The homepage of this project has moved to http://mapcraft.glendale.org.uk/.
Mapcraft is a tile based map editor for pen and paper roleplaying games. It is designed to handle everything from complete world maps (including spherical worlds, like the image shown here) down to local village maps, automatically keeping track of where smaller maps are located within their larger scale parents.
Maps can be rescaled, merged (so maps of neighbouring areas can overlap, whilst remaining consistent) and cropped. More importantly, metadata can be stored on any object within the map. For example, you could store population data about towns and villages, keep track of who rules them and what their feudal obligations are. Then it would be possible to automatically generate population and fief statistics on a country for inclusion in another document.
Maps are stored as XML data, so can be accessed programmatically via standard XML APIs. There are already plugins for Xalan which allow a JPEG image to be created from a map automatically and inserted into a Document.
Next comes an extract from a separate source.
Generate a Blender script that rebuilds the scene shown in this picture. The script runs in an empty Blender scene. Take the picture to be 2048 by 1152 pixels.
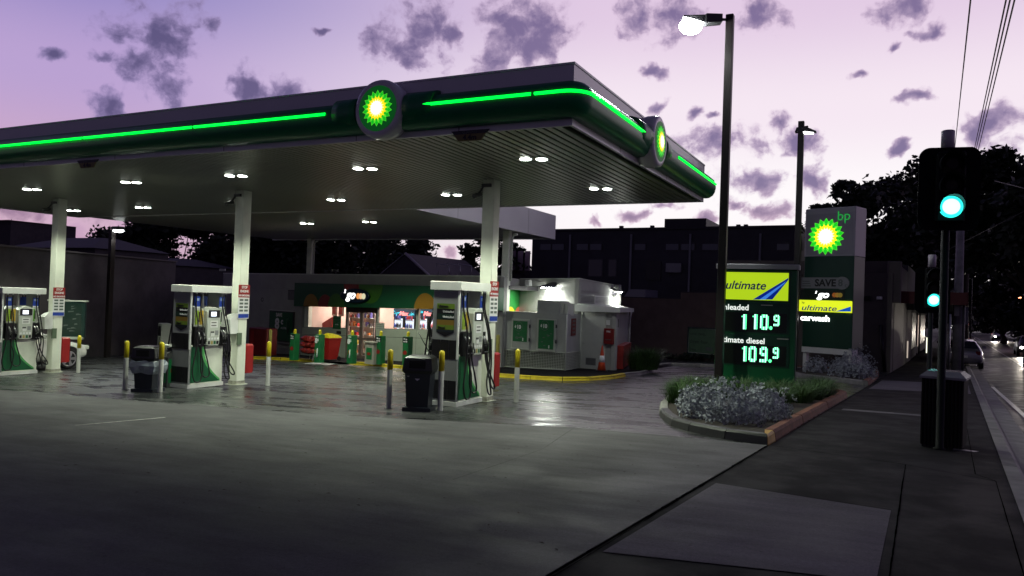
import bpy, bmesh, math, random
from mathutils import Vector, Matrix
from math import radians as rad, sin, cos, pi, atan2, sqrt
random.seed(7)
SC = bpy.context.scene
COL = SC.collection
V = Vector
# ------------------------------------------------------------------ camera and surveying helpers
CZ = 1.56; FOC = 1513.2; YAW, PITCH, ROLL = -.464, .0135, .0356
CAM = V((0, 0, CZ))
f_ = V((sin(YAW)*cos(PITCH), cos(YAW)*cos(PITCH), sin(PITCH)))
r0 = V((cos(YAW), -sin(YAW), 0)); u0 = r0.cross(f_)
r_ = r0*cos(ROLL) + u0*sin(ROLL); u_ = u0*cos(ROLL) - r0*sin(ROLL)
def ray(px, py): return f_ + r_*((px-1024)/FOC) + u_*((576-py)/FOC)
def H(x, y):                                   # the site falls gently to the left and away
    x = max(-70, min(60, x)); yy = max(-30, y)
    z = -.0262*min(yy, 45)
    if yy > 45: z -= .014*(min(yy, 420)-45)
    return .0344*x + z
def gnd(px, py, h=0.0):
    d = ray(px, py); lo, hi = .5, 900.
    for _ in range(70):
        m = (lo+hi)/2; P = CAM + d*m
        if P.z > H(P.x, P.y)+h: lo = m
        else: hi = m
    return CAM + d*lo
def atz(px, py, z):
    d = ray(px, py); return CAM + d*((z-CZ)/d.z)
def aty(px, py, y):
    d = ray(px, py); return CAM + d*(y/d.y)
def pix(P):
    P = V(P)-CAM; d = f_.dot(P); return (1024+FOC*r_.dot(P)/d, 576-FOC*u_.dot(P)/d)
def zat(py, x, y):
    lo, hi = -40., 80.
    for _ in range(60):
        m = (lo+hi)/2
        if pix((x, y, m))[1] > py: lo = m
        else: hi = m
    return lo
# ------------------------------------------------------------------ materials
def s2l(c):
    c /= 255.; return c/12.92 if c <= .04045 else ((c+.055)/1.055)**2.4
def rgb(r, g, b): return (s2l(r), s2l(g), s2l(b), 1)
MATS = {}
def mat(name, col, rough=.6, metal=0., emit=None, es=0., var=0., vs=3., bump=0., bs=30., spec=.5, coat=0., rvar=0.):
    if name in MATS: return MATS[name]
    m = bpy.data.materials.new(name); m.use_nodes = True; nt = m.node_tree
    b = nt.nodes['Principled BSDF']
    c = tuple(col)+(1,) if len(col) == 3 else col
    b.inputs['Base Color'].default_value = c
    b.inputs['Roughness'].default_value = rough; b.inputs['Metallic'].default_value = metal
    b.inputs['Specular IOR Level'].default_value = spec; b.inputs['Coat Weight'].default_value = coat
    if emit is not None:
        e = tuple(emit)+(1,) if len(emit) == 3 else emit
        b.inputs['Emission Color'].default_value = e; b.inputs['Emission Strength'].default_value = es
    tc = nt.nodes.new('ShaderNodeTexCoord')
    if var or rvar:
        n = nt.nodes.new('ShaderNodeTexNoise'); n.inputs['Scale'].default_value = vs; n.inputs['Detail'].default_value = 8
        n.inputs['Roughness'].default_value = .62
        nt.links.new(tc.outputs['Object'], n.inputs['Vector'])
        if var:
            mr = nt.nodes.new('ShaderNodeMapRange'); mr.inputs[1].default_value = .3; mr.inputs[2].default_value = .7
            mr.inputs[3].default_value = 1-var; mr.inputs[4].default_value = 1+var
            mx = nt.nodes.new('ShaderNodeMix'); mx.data_type = 'RGBA'; mx.blend_type = 'MULTIPLY'; mx.inputs[0].default_value = 1
            mx.inputs[6].default_value = c
            nt.links.new(n.outputs['Fac'], mr.inputs[0]); nt.links.new(mr.outputs[0], mx.inputs[7]); nt.links.new(mx.outputs[2], b.inputs['Base Color'])
        if rvar:
            m2 = nt.nodes.new('ShaderNodeMapRange'); m2.inputs[1].default_value = .35; m2.inputs[2].default_value = .65
            m2.inputs[3].default_value = max(.03, rough-rvar); m2.inputs[4].default_value = min(1, rough+rvar)
            nt.links.new(n.outputs['Fac'], m2.inputs[0]); nt.links.new(m2.outputs[0], b.inputs['Roughness'])
    if bump:
        n2 = nt.nodes.new('ShaderNodeTexNoise'); n2.inputs['Scale'].default_value = bs; n2.inputs['Detail'].default_value = 6
        bp = nt.nodes.new('ShaderNodeBump'); bp.inputs['Strength'].default_value = bump; bp.inputs['Distance'].default_value = .01
        nt.links.new(tc.outputs['Object'], n2.inputs['Vector']); nt.links.new(n2.outputs['Fac'], bp.inputs['Height']); nt.links.new(bp.outputs['Normal'], b.inputs['Normal'])
    MATS[name] = m; return m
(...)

This is different from the normal aim of just trying to create maps which look pretty. The idea is to have pretty maps as well, though this is secondary. Consistency and good support for meta data is held to be more important.
Mapcraft is written in Java 1.4, and requires JRE 1.4 in order to run. It has been developed on Linux, but has also been tested on MS Windows. It should run on any operating system that supports Java, and which has a graphical display (due to the way some things have been implemented, some of the backend functions also require a graphical environment, though this is on the list of things to fix).